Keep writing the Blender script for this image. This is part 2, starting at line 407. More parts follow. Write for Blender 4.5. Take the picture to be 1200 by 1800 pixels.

────────────────

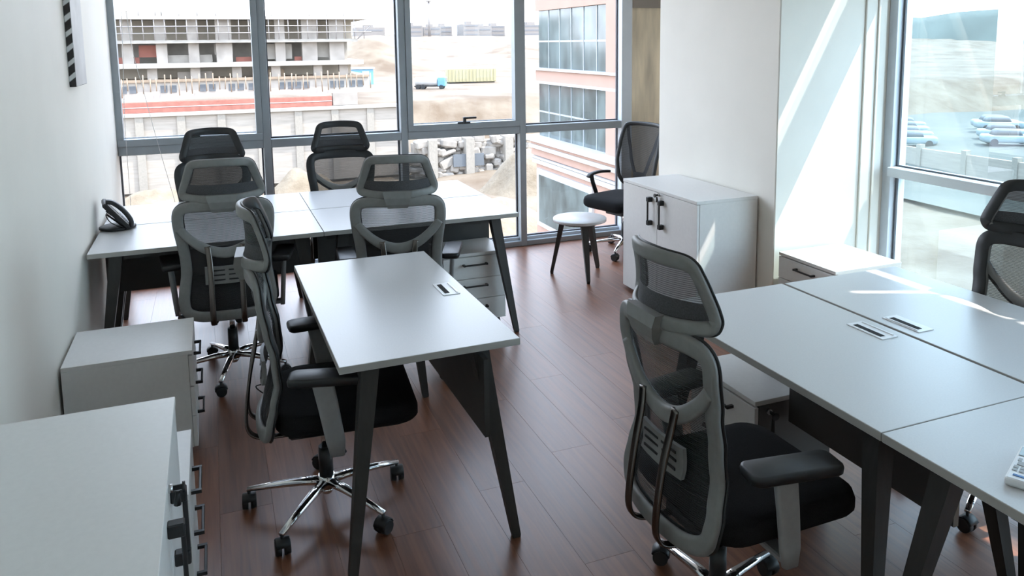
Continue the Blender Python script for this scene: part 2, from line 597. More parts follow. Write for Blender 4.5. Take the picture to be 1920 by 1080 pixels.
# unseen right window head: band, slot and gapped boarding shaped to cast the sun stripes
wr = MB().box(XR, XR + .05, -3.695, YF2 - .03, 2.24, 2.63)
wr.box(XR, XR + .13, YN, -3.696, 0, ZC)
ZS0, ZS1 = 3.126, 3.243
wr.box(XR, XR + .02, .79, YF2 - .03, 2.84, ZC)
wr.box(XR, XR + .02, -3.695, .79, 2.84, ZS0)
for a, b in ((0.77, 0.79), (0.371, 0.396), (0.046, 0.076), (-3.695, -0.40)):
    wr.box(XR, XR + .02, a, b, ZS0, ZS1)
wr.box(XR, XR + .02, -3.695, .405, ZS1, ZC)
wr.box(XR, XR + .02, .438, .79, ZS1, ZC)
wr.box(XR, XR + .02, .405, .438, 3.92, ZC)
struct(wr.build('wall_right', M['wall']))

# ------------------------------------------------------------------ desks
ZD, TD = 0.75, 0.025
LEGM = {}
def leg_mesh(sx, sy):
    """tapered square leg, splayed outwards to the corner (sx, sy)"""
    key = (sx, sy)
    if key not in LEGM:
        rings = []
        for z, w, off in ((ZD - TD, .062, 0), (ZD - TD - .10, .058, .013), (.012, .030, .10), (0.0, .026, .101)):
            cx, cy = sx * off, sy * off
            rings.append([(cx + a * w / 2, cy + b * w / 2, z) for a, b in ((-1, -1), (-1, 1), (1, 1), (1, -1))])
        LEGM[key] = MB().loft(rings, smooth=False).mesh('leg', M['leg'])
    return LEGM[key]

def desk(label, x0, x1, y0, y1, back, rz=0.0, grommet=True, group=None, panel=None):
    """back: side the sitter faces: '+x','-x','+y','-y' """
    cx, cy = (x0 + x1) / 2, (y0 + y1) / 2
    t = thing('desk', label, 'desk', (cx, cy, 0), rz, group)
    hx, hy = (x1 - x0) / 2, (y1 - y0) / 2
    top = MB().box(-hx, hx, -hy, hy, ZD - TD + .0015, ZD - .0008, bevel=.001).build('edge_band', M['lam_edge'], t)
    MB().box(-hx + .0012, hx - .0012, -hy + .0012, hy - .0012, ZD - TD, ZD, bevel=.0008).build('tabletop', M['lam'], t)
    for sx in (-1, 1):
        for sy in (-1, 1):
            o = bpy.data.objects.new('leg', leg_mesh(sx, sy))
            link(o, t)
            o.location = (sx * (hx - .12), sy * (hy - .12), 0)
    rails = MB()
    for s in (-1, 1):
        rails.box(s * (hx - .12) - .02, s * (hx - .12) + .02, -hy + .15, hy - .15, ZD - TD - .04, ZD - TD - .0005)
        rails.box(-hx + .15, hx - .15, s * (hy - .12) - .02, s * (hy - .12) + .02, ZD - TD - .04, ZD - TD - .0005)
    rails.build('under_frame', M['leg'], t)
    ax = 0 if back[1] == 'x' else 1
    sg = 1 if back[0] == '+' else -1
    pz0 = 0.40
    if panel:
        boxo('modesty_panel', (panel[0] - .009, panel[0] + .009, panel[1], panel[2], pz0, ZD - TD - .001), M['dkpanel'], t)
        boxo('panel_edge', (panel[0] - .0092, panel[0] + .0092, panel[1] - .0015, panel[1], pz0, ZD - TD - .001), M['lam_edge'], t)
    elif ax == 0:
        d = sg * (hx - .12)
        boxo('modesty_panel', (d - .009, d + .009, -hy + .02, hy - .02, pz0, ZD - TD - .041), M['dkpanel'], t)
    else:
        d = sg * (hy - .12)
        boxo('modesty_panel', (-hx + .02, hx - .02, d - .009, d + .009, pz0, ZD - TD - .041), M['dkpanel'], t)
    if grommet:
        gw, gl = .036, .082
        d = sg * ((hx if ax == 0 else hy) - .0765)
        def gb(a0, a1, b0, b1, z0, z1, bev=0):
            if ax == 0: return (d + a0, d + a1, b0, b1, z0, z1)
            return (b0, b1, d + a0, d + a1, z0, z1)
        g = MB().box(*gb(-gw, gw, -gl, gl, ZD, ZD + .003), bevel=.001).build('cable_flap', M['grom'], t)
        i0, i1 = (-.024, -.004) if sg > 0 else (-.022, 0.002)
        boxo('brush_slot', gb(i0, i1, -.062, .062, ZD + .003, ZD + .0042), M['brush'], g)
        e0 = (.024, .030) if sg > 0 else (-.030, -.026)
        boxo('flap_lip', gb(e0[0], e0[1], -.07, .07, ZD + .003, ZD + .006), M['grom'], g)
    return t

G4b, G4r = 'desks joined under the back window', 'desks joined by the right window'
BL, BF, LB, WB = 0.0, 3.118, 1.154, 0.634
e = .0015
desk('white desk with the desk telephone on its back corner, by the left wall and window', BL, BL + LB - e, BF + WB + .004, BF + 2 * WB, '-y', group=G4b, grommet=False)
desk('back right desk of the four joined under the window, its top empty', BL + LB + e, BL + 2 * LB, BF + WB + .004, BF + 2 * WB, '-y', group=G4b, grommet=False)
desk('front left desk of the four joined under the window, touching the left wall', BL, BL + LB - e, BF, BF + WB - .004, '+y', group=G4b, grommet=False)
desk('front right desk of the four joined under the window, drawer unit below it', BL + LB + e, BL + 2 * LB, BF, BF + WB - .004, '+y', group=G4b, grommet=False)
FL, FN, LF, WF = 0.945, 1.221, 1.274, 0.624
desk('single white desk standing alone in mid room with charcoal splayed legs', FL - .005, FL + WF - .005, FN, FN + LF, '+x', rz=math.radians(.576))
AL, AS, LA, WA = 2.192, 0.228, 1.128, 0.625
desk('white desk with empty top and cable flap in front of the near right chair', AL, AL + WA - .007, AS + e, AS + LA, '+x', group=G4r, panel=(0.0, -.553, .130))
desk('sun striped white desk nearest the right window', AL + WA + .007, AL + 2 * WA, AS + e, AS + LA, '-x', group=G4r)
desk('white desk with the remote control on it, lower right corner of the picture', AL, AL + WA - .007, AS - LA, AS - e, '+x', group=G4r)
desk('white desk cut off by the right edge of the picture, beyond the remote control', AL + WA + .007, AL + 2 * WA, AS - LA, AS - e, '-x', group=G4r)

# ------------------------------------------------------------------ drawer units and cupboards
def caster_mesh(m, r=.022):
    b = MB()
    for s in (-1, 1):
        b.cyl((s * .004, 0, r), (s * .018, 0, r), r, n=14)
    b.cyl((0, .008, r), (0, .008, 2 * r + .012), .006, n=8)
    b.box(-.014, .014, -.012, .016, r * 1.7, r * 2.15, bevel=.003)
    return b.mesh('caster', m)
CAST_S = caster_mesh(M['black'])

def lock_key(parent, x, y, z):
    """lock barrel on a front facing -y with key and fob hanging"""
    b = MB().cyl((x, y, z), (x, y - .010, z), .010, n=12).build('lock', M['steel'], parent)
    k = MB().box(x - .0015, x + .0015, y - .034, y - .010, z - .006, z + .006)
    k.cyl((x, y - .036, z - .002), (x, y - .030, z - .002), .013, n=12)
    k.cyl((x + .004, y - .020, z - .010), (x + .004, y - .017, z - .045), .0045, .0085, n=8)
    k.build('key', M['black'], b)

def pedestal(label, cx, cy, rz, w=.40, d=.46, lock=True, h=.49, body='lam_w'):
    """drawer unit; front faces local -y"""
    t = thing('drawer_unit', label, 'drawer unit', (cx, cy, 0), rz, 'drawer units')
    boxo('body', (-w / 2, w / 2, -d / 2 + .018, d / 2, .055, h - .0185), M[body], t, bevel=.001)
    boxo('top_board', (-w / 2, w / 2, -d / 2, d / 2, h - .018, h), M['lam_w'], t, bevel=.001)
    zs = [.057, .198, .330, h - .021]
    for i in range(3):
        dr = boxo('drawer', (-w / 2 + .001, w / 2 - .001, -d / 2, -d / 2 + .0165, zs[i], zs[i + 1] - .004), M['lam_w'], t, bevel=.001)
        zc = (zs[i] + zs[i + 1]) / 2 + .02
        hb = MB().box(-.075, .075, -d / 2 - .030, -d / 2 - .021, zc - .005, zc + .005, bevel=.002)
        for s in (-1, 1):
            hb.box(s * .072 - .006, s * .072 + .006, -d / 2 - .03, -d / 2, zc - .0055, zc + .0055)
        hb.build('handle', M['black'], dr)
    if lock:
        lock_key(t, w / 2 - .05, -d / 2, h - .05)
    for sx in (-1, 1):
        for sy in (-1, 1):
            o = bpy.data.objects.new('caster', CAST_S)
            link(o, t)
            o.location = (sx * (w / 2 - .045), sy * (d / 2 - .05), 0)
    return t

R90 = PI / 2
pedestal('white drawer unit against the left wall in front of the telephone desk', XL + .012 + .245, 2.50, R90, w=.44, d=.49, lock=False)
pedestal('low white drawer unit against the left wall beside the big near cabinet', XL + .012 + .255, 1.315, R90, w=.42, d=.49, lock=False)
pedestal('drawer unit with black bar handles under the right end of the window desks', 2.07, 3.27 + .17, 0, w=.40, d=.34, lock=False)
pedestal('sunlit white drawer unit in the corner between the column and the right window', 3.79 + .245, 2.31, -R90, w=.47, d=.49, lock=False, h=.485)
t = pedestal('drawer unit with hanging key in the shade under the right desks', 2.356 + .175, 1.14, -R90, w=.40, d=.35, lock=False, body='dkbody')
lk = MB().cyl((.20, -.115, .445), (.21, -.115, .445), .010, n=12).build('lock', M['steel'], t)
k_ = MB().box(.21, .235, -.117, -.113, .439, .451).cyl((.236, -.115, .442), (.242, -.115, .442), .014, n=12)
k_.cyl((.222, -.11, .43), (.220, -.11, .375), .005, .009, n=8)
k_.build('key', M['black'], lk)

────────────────

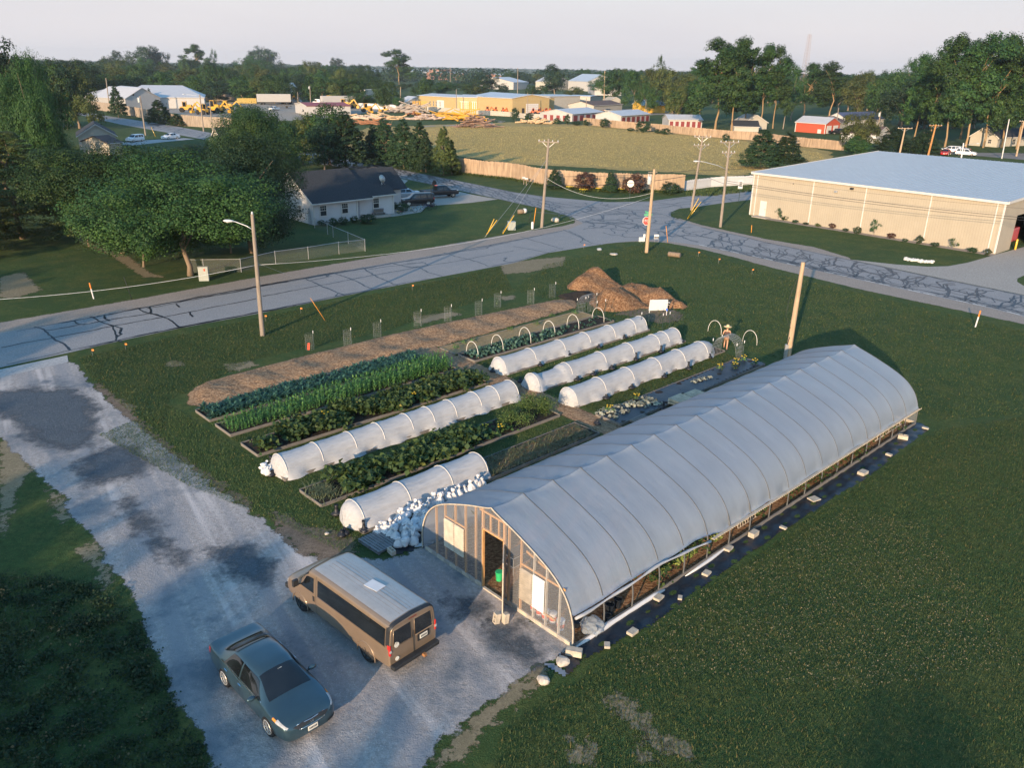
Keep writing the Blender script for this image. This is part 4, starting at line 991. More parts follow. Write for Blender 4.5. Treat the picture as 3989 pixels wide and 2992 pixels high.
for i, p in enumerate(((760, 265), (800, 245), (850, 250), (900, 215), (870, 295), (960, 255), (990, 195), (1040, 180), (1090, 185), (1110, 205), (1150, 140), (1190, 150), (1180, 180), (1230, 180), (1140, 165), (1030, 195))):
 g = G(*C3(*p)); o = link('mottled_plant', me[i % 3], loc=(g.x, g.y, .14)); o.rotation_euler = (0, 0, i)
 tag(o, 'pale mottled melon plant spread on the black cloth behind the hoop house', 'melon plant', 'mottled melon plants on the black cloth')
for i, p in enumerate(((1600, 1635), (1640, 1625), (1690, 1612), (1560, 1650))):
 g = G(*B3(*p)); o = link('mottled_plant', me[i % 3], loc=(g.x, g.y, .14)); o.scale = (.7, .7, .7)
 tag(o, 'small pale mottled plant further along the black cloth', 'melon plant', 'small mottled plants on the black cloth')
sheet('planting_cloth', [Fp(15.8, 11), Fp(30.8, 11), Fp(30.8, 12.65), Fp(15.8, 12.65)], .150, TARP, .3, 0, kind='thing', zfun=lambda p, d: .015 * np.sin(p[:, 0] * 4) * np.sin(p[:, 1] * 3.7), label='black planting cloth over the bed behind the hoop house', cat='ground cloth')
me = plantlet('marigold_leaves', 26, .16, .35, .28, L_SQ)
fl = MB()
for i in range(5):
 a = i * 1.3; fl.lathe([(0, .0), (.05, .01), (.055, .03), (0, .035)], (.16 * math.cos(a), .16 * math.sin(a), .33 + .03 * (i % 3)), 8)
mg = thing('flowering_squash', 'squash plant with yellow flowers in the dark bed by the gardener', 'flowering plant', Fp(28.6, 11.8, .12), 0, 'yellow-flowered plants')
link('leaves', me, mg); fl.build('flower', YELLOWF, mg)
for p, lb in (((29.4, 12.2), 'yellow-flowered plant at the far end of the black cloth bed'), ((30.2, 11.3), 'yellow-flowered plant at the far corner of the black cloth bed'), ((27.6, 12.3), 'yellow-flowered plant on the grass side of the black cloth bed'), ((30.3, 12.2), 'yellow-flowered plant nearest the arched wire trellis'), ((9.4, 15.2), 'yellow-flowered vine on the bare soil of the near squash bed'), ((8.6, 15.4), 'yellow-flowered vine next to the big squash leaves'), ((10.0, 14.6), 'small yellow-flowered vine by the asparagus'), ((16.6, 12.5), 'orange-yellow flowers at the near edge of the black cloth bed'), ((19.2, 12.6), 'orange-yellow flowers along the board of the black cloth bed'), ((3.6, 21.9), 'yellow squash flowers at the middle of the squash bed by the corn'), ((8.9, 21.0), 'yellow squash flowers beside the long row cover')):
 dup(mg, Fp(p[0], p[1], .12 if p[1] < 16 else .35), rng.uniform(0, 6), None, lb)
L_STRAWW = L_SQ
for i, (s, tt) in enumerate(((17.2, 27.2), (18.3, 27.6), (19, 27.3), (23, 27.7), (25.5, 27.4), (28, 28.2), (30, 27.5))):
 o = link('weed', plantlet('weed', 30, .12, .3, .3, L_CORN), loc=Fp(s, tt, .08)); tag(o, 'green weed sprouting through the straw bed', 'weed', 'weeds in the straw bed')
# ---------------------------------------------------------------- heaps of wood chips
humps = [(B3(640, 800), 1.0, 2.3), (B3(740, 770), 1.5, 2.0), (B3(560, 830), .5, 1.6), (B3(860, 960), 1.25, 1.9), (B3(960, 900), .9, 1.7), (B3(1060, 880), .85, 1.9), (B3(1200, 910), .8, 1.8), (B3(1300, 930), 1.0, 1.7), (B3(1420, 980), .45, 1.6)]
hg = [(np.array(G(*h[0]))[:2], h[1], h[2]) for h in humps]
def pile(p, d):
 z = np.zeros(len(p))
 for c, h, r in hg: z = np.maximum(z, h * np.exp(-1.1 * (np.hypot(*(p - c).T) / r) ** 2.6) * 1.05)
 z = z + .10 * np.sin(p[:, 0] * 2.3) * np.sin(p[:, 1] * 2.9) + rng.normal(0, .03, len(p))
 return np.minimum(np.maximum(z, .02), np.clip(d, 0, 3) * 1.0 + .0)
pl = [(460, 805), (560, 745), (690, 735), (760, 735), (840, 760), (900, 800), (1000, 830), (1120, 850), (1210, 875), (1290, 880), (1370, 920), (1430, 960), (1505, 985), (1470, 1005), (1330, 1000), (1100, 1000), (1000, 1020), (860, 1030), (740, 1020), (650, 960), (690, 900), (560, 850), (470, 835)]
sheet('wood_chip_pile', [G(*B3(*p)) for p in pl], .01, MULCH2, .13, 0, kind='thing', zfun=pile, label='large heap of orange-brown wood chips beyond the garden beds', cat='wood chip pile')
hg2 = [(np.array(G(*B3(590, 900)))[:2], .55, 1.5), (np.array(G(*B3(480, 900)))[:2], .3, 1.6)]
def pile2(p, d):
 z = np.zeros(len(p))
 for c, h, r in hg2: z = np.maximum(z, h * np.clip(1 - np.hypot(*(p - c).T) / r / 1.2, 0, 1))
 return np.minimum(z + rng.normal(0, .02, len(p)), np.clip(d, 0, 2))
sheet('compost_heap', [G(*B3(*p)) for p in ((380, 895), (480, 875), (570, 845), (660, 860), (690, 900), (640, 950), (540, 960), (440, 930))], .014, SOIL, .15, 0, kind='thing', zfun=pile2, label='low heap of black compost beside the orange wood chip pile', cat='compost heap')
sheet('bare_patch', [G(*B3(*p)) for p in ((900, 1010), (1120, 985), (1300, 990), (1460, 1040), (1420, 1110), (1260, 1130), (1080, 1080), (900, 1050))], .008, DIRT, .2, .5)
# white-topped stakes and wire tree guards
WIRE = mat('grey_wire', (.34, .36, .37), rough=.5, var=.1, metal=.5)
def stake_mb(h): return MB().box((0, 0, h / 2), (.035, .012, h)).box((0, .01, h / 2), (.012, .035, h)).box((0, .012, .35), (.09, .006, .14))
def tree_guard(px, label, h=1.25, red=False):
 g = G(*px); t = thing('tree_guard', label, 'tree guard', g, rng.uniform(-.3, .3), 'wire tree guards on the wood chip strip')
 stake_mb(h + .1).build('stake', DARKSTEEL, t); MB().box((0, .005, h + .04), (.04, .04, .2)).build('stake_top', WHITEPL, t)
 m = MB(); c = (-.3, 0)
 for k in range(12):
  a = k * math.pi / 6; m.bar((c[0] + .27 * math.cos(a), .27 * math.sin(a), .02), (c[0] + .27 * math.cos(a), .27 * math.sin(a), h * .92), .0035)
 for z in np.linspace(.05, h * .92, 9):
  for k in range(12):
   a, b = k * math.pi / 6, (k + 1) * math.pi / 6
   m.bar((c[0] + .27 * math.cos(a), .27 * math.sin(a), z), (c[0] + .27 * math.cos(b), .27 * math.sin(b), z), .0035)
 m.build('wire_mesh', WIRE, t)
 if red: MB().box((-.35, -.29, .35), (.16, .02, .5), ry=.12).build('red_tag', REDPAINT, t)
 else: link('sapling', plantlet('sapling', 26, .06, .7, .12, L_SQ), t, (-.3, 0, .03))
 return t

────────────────

Collect the lines that hold "script".

Keep writing the Blender script for this image. This is part 2, starting at line 407. More parts follow. Write for Blender 4.5. Take the picture to be 1200 by 1800 pixels.
Continue the Blender Python script for this scene: part 2, from line 597. More parts follow. Write for Blender 4.5. Take the picture to be 1920 by 1080 pixels.
Keep writing the Blender script for this image. This is part 4, starting at line 991. More parts follow. Write for Blender 4.5. Treat the picture as 3989 pixels wide and 2992 pixels high.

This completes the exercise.